In November, the PPI rose 4.3% y/y, bringing its 11-month average to 7.3%. The data suggests the PPI has peaked in July and is on a softening trend. The slower gain in the PPI is partly due to a moderate increase in the cost of intermediate inputs which rose by 2.8% y/y in November from 4.9% y/y in October and that could be due to the stronger MYR against the USD, hence helping to ease the cost of imports. Meanwhile, the cost of crude materials and finished goods grew firmer by 13.6% y/y and 0.3% y/y in November respectively. We believe the overall cost of doing business is gradually becoming more contained. With the MYR showing signs of a firmer outlook in 2018 against the USD, coupled with stable commodity prices, we expect the PPI to continue rising at a moderate pace. We expect the impact of the high base to slow the gain of the PPI reading in the coming months. We project our headline CPI and PPI to average around 4.0% and 7.3% respectively in 2017 and 2.5%/3.0% respectively in 2018. In the meantime, we still expect BNM to raise the current OPR of 3.00% by 25bps in January underpinned by a growing demand-pull inflation. We expect the OPR to normalise at 3.50%.

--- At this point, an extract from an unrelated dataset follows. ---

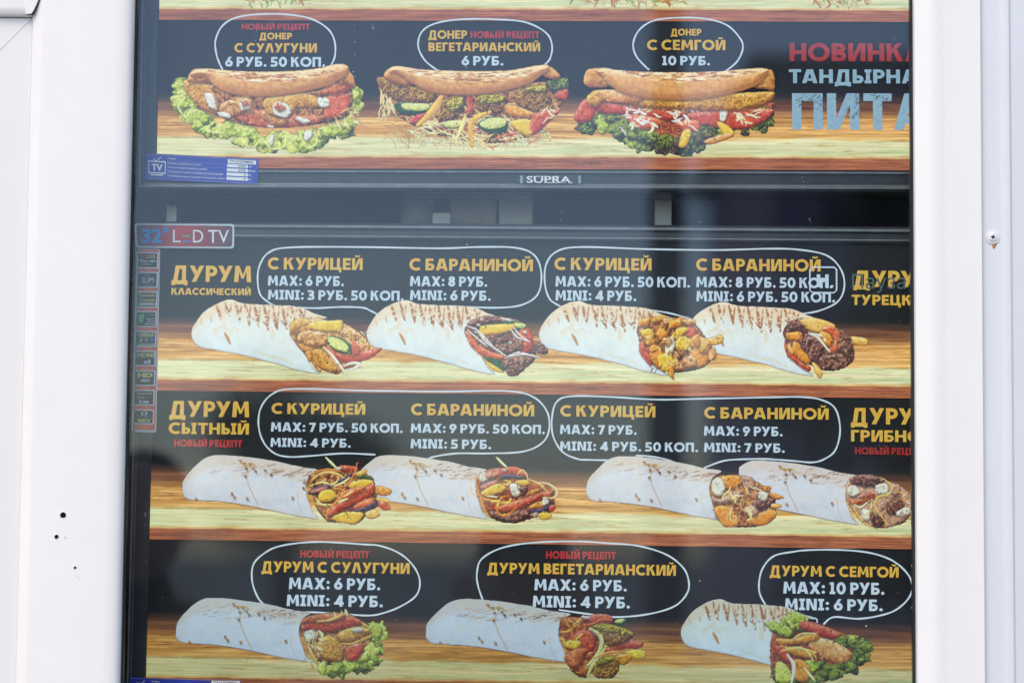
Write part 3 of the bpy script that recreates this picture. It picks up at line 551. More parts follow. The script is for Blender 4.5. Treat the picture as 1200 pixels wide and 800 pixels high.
def fill_r1d(cv):
    t = tx(730, 340, 4.0); B = lambda p, k, r=.6: cv.blob(t(p), k, r)
    B([(1050, 215), (1130, 222), (1150, 240), (1130, 262), (1060, 245)], 'fry', .3)
    B([(770, 160), (820, 135), (930, 135), (1010, 175), (1060, 220), (1085, 300), (1040, 360), (960, 378), (880, 350), (800, 310), (760, 250)], 'meat', 1)
    B([(830, 140), (900, 130), (990, 160), (970, 200), (880, 190)], 'fry', .6); B([(770, 160), (800, 138), (840, 155), (835, 190), (790, 190)], 'meat', 1.2)
    B([(930, 180), (975, 165), (1015, 200), (1015, 260), (985, 290), (960, 285), (990, 240), (970, 205)], 'orangetom', .3); B([(920, 195), (960, 200), (985, 235), (970, 265), (930, 240)], 'orange', .4)
    B([(770, 200), (830, 195), (840, 225), (800, 240), (770, 225)], 'orange'); B([(755, 245), (780, 270), (830, 330), (880, 360), (865, 380), (800, 335), (765, 295)], 'tomato', .4)
    B([(800, 240), (840, 260), (880, 310), (870, 345), (830, 330), (795, 285)], 'orange', .4); B([(830, 225), (890, 215), (940, 250), (940, 290), (900, 340), (870, 310), (835, 265)], 'meat', 1.3)
    B([(920, 320), (990, 300), (1080, 300), (1070, 340), (1010, 375), (940, 370)], 'meat', 1.4); B([(1010, 210), (1060, 210), (1080, 270), (1050, 310), (1010, 280)], 'meat', 1.3)
    B([(885, 340), (905, 345), (935, 385), (925, 415), (900, 385)], 'fry', .3); B([(780, 250), (800, 290), (790, 300), (770, 270)], 'fry', .3)
    for p in ([(870, 205), (910, 220), (945, 260), (970, 290)], [(880, 200), (930, 215), (950, 240)]): cv.stroke(t(p), 2.4, (232, 226, 214))
def fill_mix(cv, ox, oy, s, reds, seed):
    """roasted vegetable filling with a toothpick"""
    t = tx(ox, oy, s); B = lambda p, k, r=.6: cv.blob(t(p), k, r); K = lambda p, w_, c: cv.stroke(t(p), w_, c)
    K([(372, 50), (425, 105), (495, 170)], 3.4, (222, 224, 170))
    if not reds:
        B([(200, 330), (210, 240), (300, 180), (480, 160), (600, 170), (720, 190), (850, 250), (890, 340), (900, 480), (840, 600), (700, 740), (560, 730), (400, 720), (300, 620), (250, 500)], 'fill', 1)
        B([(900, 345), (1000, 360), (1065, 400), (1030, 445), (940, 450), (890, 420)], 'orange', .4); B([(890, 470), (1000, 470), (1050, 520), (950, 530)], 'fry', .4); B([(910, 530), (980, 505), (1050, 570), (1040, 600), (960, 595)], 'tomato', .3)
        B([(490, 150), (560, 130), (680, 145), (710, 185), (640, 200), (560, 205), (480, 185)], 'tomato', .3); cv.ell(*t([(505, 165)])[0], 4, 2, 0, 'white')
        B([(690, 210), (780, 170), (805, 200), (760, 240), (700, 245)], 'fry', .3); B([(690, 260), (760, 235), (850, 260), (860, 285), (780, 275)], 'cucrim', .5)
        B([(600, 330), (720, 280), (860, 290), (850, 340), (740, 380), (640, 380)], 'pepper', .5); B([(500, 290), (600, 240), (650, 220), (640, 250), (540, 310), (480, 330)], 'eggplant', .4)
        B([(190, 400), (330, 340), (460, 340), (400, 380), (300, 430), (205, 440)], 'eggplant', .5); B([(215, 400), (330, 360), (400, 362), (330, 400), (230, 425)], 'ham', .5)
        B([(290, 460), (330, 400), (420, 385), (480, 430), (460, 490), (370, 515), (310, 500)], 'pepper', .5)
        B([(400, 660), (430, 580), (560, 490), (720, 420), (830, 330), (880, 330), (870, 420), (760, 500), (620, 560), (480, 640)], 'tomato', .5); B([(520, 420), (640, 370), (800, 350), (700, 440), (560, 500)], 'orangetom', .6)
        B([(690, 540), (800, 480), (860, 480), (880, 540), (760, 590), (650, 580)], 'orangetom', .7); B([(610, 580), (700, 590), (820, 545), (900, 500), (910, 560), (830, 610), (700, 630), (630, 615)], 'eggplant', .4)
        B([(440, 670), (560, 620), (740, 620), (760, 670), (680, 740), (560, 735), (470, 710)], 'pepper', .6); B([(790, 620), (890, 590), (940, 650), (870, 690), (800, 680)], 'fry', .4)
        for x, y in ((205, 250), (240, 340), (270, 330), (290, 590), (400, 240), (150, 310), (140, 370)): cv.ell(*t([(x, y)])[0], 1.8, 1.3, 40, 'falafel', .2)
        for p, w_, c in (([(230, 280), (350, 210), (480, 220), (560, 260)], 3, (232, 190, 110)), ([(210, 350), (330, 310), (450, 330), (510, 270)], 2.4, (240, 214, 140)), ([(250, 210), (380, 180), (540, 200)], 2.4, (206, 130, 60)), ([(700, 110), (660, 250), (580, 350), (480, 350)], 3, (214, 130, 80)),
            ([(450, 370), (540, 390), (560, 440), (480, 520), (390, 620), (380, 690)], 3.2, (222, 142, 60)), ([(270, 480), (320, 540), (430, 545)], 3, (236, 208, 140)), ([(460, 350), (560, 310), (620, 260)], 3, (236, 216, 150)), ([(500, 520), (600, 480)], 3, (240, 222, 160)), ([(560, 460), (660, 400)], 2.4, (240, 220, 150)), ([(690, 110), (715, 105)], 2, (190, 90, 40))): K(p, w_, c)
    else:
        B([(180, 300), (200, 230), (300, 170), (480, 150), (620, 160), (700, 260), (820, 310), (900, 340), (980, 420), (960, 600), (840, 650), (700, 700), (560, 735), (380, 710), (260, 620), (200, 480), (170, 380)], 'fillred', 1)
        B([(190, 240), (250, 200), (300, 260), (260, 300), (200, 300)], 'white', .4); B([(255, 220), (350, 165), (405, 175), (390, 230), (290, 270)], 'ham', .4)
        B([(390, 240), (420, 180), (500, 145), (600, 155), (700, 220), (670, 255), (540, 240), (440, 240)], 'tomato', .3); cv.ell(*t([(460, 180)])[0], 4, 1.6, 0, 'onion', .3)
        B([(400, 260), (450, 225), (560, 230), (670, 250), (660, 275), (520, 270), (430, 285)], 'eggplant', .4); B([(195, 330), (300, 280), (380, 270), (300, 320), (210, 350)], 'eggplant', .3); B([(200, 350), (330, 290), (390, 295), (360, 330), (240, 380)], 'ham', .4)
        B([(210, 420), (290, 360), (390, 320), (470, 360), (440, 410), (330, 440), (240, 450)], 'pepper', .5); B([(560, 310), (620, 285), (720, 290), (720, 330), (640, 345)], 'pepper', .4)
        B([(510, 330), (580, 320), (620, 360), (620, 440), (560, 460), (520, 410)], 'white', .6); B([(610, 360), (680, 345), (690, 420), (630, 440)], 'meat', 1); B([(700, 410), (800, 370), (830, 390), (720, 450)], 'breaded', .5)
        B([(380, 590), (420, 550), (640, 480), (820, 420), (920, 400), (940, 440), (820, 500), (660, 560), (480, 610)], 'orangetom', .4); B([(640, 500), (820, 430), (860, 440), (740, 520), (640, 550)], 'tomato', .3)
        B([(700, 570), (800, 510), (860, 520), (880, 560), (780, 585)], 'orange', .6); B([(700, 590), (800, 590), (900, 550), (935, 510), (945, 560), (880, 610), (760, 640)], 'eggplant', .3); B([(920, 560), (970, 540), (985, 590), (930, 620)], 'tomato', .2)
        B([(840, 520), (870, 465), (915, 480), (910, 530), (860, 555)], 'white', .5); B([(280, 620), (360, 610), (440, 650), (600, 600), (690, 600), (715, 650), (640, 700), (560, 738), (400, 710), (330, 680)], 'meat', 1.3); B([(720, 640), (800, 620), (800, 680), (740, 665)], 'mush', .4); B([(800, 650), (880, 615), (945, 640), (930, 690), (860, 705)], 'pepper', .4)
        for p, w_, c in (([(210, 460), (260, 490), (330, 500), (400, 520)], 2.6, (222, 150, 60)), ([(590, 230), (640, 180), (690, 240), (700, 290)], 2, (226, 190, 130)), ([(820, 310), (920, 330), (1000, 400), (970, 470), (860, 470)], 3, (228, 206, 150)), ([(500, 450), (430, 470), (370, 560), (410, 650), (500, 640), (580, 570)], 2.6, (214, 130, 30)), ([(420, 520), (500, 520), (520, 480)], 3, (232, 200, 90)), ([(320, 510), (400, 510), (380, 560)], 3, (228, 214, 110)), ([(260, 450), (340, 460), (430, 475)], 2, (240, 220, 160)), ([(450, 290), (510, 300), (490, 330), (440, 330)], 2.4, (230, 200, 90)), ([(170, 240), (160, 340), (200, 470), (250, 600), (310, 680)], 2.6, (206, 146, 84)), ([(110, 290), (110, 400), (180, 460)], 1.6, (220, 200, 170)), ([(720, 280), (820, 330), (900, 400)], 2.4, (226, 190, 110))): K(p, w_, c)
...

- In November, the PPI rose 4.3% y/y from 4.7% y/y in October, bringing its 11-month average to 7.3%. The data suggests the PPI has peaked in July and is on a softening trend.
- The slower gain in the PPI is partly due to a moderate increase in the cost of intermediate inputs which rose by 2.8% y/y in November from 4.9% y/y in October and that could be due to the stronger MYR against the USD, hence helping to ease the cost of imports.

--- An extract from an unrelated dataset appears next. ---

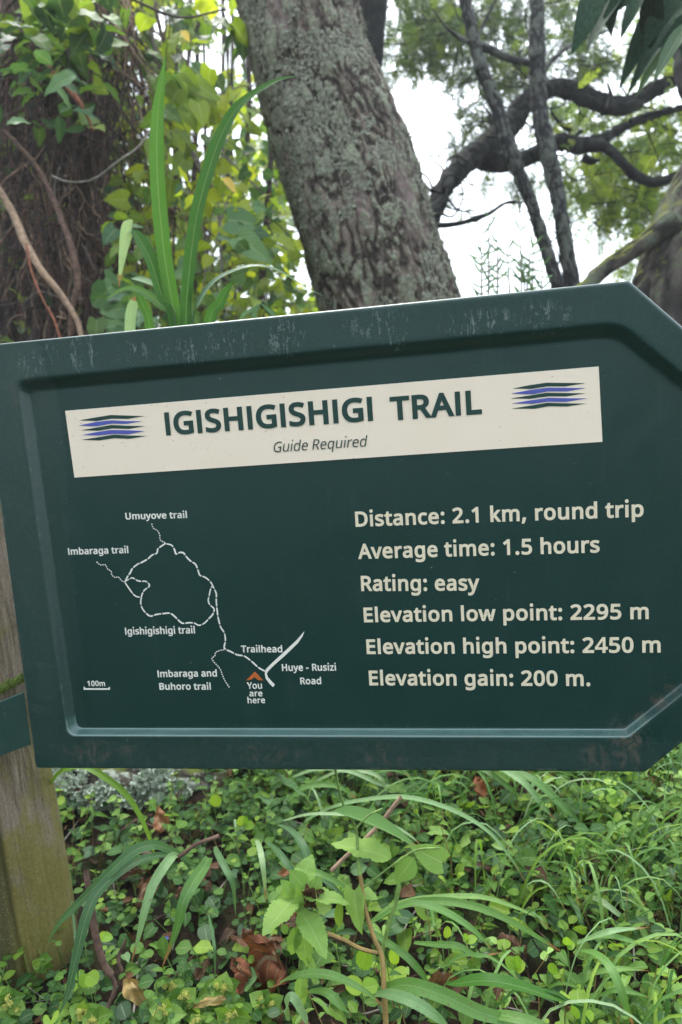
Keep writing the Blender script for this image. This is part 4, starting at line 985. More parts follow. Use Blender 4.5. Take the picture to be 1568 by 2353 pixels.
small_l = [(575, 340), (590, 330), (610, 322), (630, 333), (650, 338), (672, 338), (688, 358), (665, 378), (655, 395), (650, 411)]
small_b = [(575, 342), (595, 372), (620, 403), (643, 411)]
lower = [(651, 410), (648, 440), (660, 470), (690, 497), (720, 490), (760, 485), (785, 485), (810, 505), (838, 530), (870, 528), (895, 530), (915, 540), (940, 530),
         (960, 510), (978, 490), (985, 465), (965, 445), (958, 425), (962, 405), (970, 370), (978, 360)]
for q in (loop_r, loop_l, lower): route(q, 40 * dp, 6 * dp, 7.5 * dp)
route(small_l, 28 * dp, 6 * dp, 7 * dp); route(small_b, 68 * dp, 4 * dp, 7 * dp)
for q in ([(698, 72), (705, 92), (725, 105), (735, 125), (738, 148), (760, 160)],
          [(445, 248), (462, 262), (485, 262), (495, 280), (512, 292), (515, 308), (530, 320), (545, 318), (560, 335), (573, 340)],
          [(1030, 652), (1010, 656), (992, 665), (988, 680), (975, 692), (985, 710), (1000, 725), (1015, 745), (1022, 765), (1035, 795), (1055, 825)]):
    route(q, 7 * dp, 5 * dp, 5.5 * dp)
def mpoly(name, pts, mat): poly(name, [xz(sp(*Z5(*p))) for p in pts], 0.0, mat, mp)
mpoly('road_line', [(1400, 567), (1391, 592), (1370, 622), (1310, 680), (1262, 722), (1236, 748), (1227, 762), (1232, 778), (1250, 798), (1264, 812), (1256, 824), (1238, 806), (1222, 784), (1218, 762), (1222, 742), (1250, 714), (1300, 668), (1365, 607), (1385, 584)], M_WHITE)
mpoly('scale_bar', [(386, 822), (386, 836), (506, 836), (506, 824), (501, 824), (501, 829), (391, 829), (391, 822)], M_WHITE)
mpoly('location_arrow', [(1172, 752), (1211, 793), (1189, 792), (1171, 778), (1154, 790), (1132, 793)], M_ORANGE)

# strap that ties the sign to the post
post_x = at(140, 1980, 1.16)
PC = np.array([onplane(152, 1990, 0.135)[0] - 0.105, 0.135])     # post axis (x, y)
PR = 0.082
def build_strap():
    g = Geo(); n = 26
    th = np.linspace(math.radians(150), math.radians(268), n - 6)
    z1, z0 = onplane(30, 1655, 0.04)[2], onplane(30, 1772, 0.04)[2]
    R0, R1 = PR + 0.002, PR + 0.006
    rows = []
    for R_, dz in ((R0, 0), (R1 - .001, 0), (R1, -.0015), (R1, -1), (R1 - .001, -1.0), (R0, -1.0)):
        xs = [(PC[0] + R_ * math.cos(a), PC[1] + R_ * math.sin(a), a) for a in th]
        xs += [(xs[-1][0] + 0.15 * k / 6, xs[-1][1] + (BACK + 0.004 - (R_ - R0) - xs[-1][1]) * k / 6, 4.6) for k in range(1, 7)]
        for x, y, a in xs:
            tilt = 0.38 * (x - PC[0])
            z = (z1 if dz > -0.5 else z0) + tilt + (dz if -0.5 < dz < 0 else 0) + 0.0012 * math.sin(a * 9)
            rows.append((x, y, z))
    k = 6
    Fq = [(i * n + j, i * n + j + 1, (i + 1) * n + j + 1, (i + 1) * n + j) for i in range(k - 1) for j in range(n - 1)]
    g.add(rows, Fq)
    g.build('mounting_strap', sign_mat_strap(), sign_root, smooth=False)
def sign_mat_strap():
    n = NT('green_strap_paint'); ob = n.co('Object')
    b = n.mix(n.noise(ob, 30, 4), (0.010, 0.042, 0.036, 1), (0.020, 0.066, 0.055, 1))
    w = n.ramp(n.noise(ob, 110, 4, 0.7), 0.6, 0.72, 0, 0.6)
    b = n.mix(w, b, (0.10, 0.13, 0.07, 1))
    return n.pbr(b, 0.5, 0.4, n.bump(n.noise(ob, 200, 3), 0.4, 0.001))
build_strap()

# ------------------------------------------------------------------ wooden post
post = thing('wooden_post', 'weathered round wooden post carrying the sign at its left edge', 'post', (PC[0], PC[1], float(gz(*PC)) - 0.05))
def build_post():
    g = Geo()
    z0, z1 = float(gz(*PC)) - 0.25, onplane(0, 900, 0)[2]
    n = 150
    zz = np.linspace(z0, z1, n)
    P = np.stack([PC[0] + (0.79 - zz) * 0.044, np.full(n, PC[1]), zz], -1)
    def disp(P, r, V, ring, th):
        q = np.stack([ring[..., 0] * 5.0, ring[..., 1] * 5.0, V[..., 2] * 1.1], -1)
        gr = fbm(q * np.array([3, 3, 1.0]), 4)
        fine = fbm(np.stack([ring[..., 0] * 42, ring[..., 1] * 42, V[..., 2] * 5], -1), 3)
        fl = -np.clip((0.50 - V[..., 2]) / 0.15, 0, 1) * 0.006
        # a long drying crack on the camera side
        ang = np.arctan2(ring[..., 1], ring[..., 0])
        ctr = -1.14 + 0.05 * noise(np.stack([V[..., 2] * 5, V[..., 2] * 0, V[..., 2] * 0], -1))
        crack = np.exp(-((ang - ctr) / 0.05) ** 2) * np.clip((0.80 - V[..., 2]) / 0.12, 0, 1)
        off = gr * 0.004 + fine * 0.0018 + fl - crack * 0.010
        return off, np.clip(0.5 + 0.5 * fine - 0.5 * crack, 0, 1)
    tube(g, P, np.full(n, PR), 180, disp=disp)
    # end grain
    m_ = NT('weathered_post_wood'); ob = m_.co('Object')
    rgh = m_.noise(m_.map(ob, (1, 1, 0.07)), 170, 5, 0.7, 0.5)
    c = m_.mix(m_.ramp(rgh, 0.3, 0.7), (0.095, 0.070, 0.050, 1), (0.29, 0.235, 0.175, 1))
    pk = m_.noise(m_.map(ob, (1, 1, .35), (4, 4, 1)), 14, 3)
    c = m_.mix(m_.ramp(pk, 0.45, 0.62, 0, 0.6), c, (0.31, 0.245, 0.20, 1))
    # algae where the wood stays damp: left of the crack and the right edge
    s = m_.n('ShaderNodeSeparateXYZ'); m_.set(s.inputs[0], ob)
    lo = m_.ramp(s.outputs[2], 0.42, 0.95, 1.0, 0.0)
    al = m_.ramp(m_.math('ADD', m_.noise(m_.map(ob, (1, 1, .5), (9, 2, 3)), 18, 4, 0.65), m_.math('MULTIPLY', lo, 0.26)), 0.48, 0.72)
    c = m_.mix(m_.math('MULTIPLY', al, 0.8), c, (0.19, 0.17, 0.035, 1))
    gl = m_.math('MULTIPLY', m_.ramp(s.outputs[0], float(PC[0] + 0.030), float(PC[0] + 0.048), 1, 0), m_.ramp(s.outputs[2], 0.76, 0.92, 1, 0))
    grit = m_.noise(ob, 240, 3, 0.8)
    c = m_.mix(m_.math('MULTIPLY', gl, m_.ramp(grit, 0.32, 0.6, 0.2, 0.9)), c, m_.mix(m_.ramp(grit, 0.5, 0.72), (0.045, 0.045, 0.020, 1), (0.28, 0.26, 0.14, 1)))
    c = m_.mix(m_.ramp(grit, 0.35, 0.65, 0.55, 0.0), c, m_.mix(1.0, c, (0.45, 0.42, 0.38, 1), 'MULTIPLY'))
    bt = m_.math('ADD', rgh, m_.math('MULTIPLY', m_.math('MULTIPLY', grit, gl), 1.2))
    mat = m_.pbr(c, 0.82, 0.25, m_.bump(bt, 0.9, 0.003))
    g.build('shaft', mat, post)
    g2 = Geo()
    th = np.linspace(0, 2 * np.pi, 61)
    rr = [PR + .002, PR * .6, PR * .2, 0.001]
    V = np.concatenate([np.stack([PC[0] + (0.79 - z1) * 0.044 + r * np.cos(th), PC[1] + r * np.sin(th), np.full(61, z1 + (0.0 if k == 0 else 0.002))], -1) for k, r in enumerate(rr)])
    g2.add(V, [(i * 61 + j, i * 61 + j + 1, (i + 1) * 61 + j + 1, (i + 1) * 61 + j) for i in range(3) for j in range(60)])
    g2.build('cut_end', mat, post)
    g3 = Geo()
    # moss cushion above the strap
    zt = onplane(30, 1650, 0.04)[2]
    M = []
    for k in range(700):
        a = rng.uniform(math.radians(200), math.radians(375)); x, y = PC[0] + (PR + .004) * math.cos(a), PC[1] + (PR + .004) * math.sin(a)
        p = np.array([x, y, zt + 0.38 * (x - PC[0]) + abs(rng.normal(0, 0.006))])
        M.append(frame(p, p + np.array([math.cos(a) * .5 + rng.normal(0, .6), math.sin(a) * .5 + rng.normal(0, .6), 1.2]) * 0.008, 0.0035))
    g3.many(TP['leaflet'], M, rng.random(len(M)))
    g3.build('moss', M_MOSS_G, post, kind='stuff')
build_post()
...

- Meanwhile, the cost of crude materials and finished goods grew firmer by 13.6% y/y and 0.3% y/y from 10.2% y/y and 0.2% y/y in October respectively.
- In tandem with the weaker cost of intermediate inputs, we found the manufacturing input cost, which accounts for 78.8% of the total PPI weightage, rising at a slower pace by 2.8% y/y in November from 3.6%y/y in October. The input cost from agriculture, forestry and fishing fell to -1.8% y/y from +4.3% y/y in October.
- The input cost from the mining sector continued its double-digit growth for 12 consecutive months. In November, it surged by 30.7% y/y from 19.6% y/y in October which partly explains the higher crude material cost.
- We believe the overall cost of doing business is gradually becoming more contained. With the MYR showing signs of a firmer outlook in 2018 against the USD, coupled with stable commodity prices, we expect the PPI to continue rising at a moderate pace. We expect the impact of the high base to slow the gains of the PPI reading in the coming months.
- We project our headline CPI and PPI to average around 4.0% and 7.3% respectively in 2017 and 2.5%/3.0% respectively in 2018. In the meantime, we still expect BNM to raise the current OPR of 3.00% by 25bps in January 2018 underpinned by a growing demand-pull inflation. We expect the OPR to normalise at 3.50%.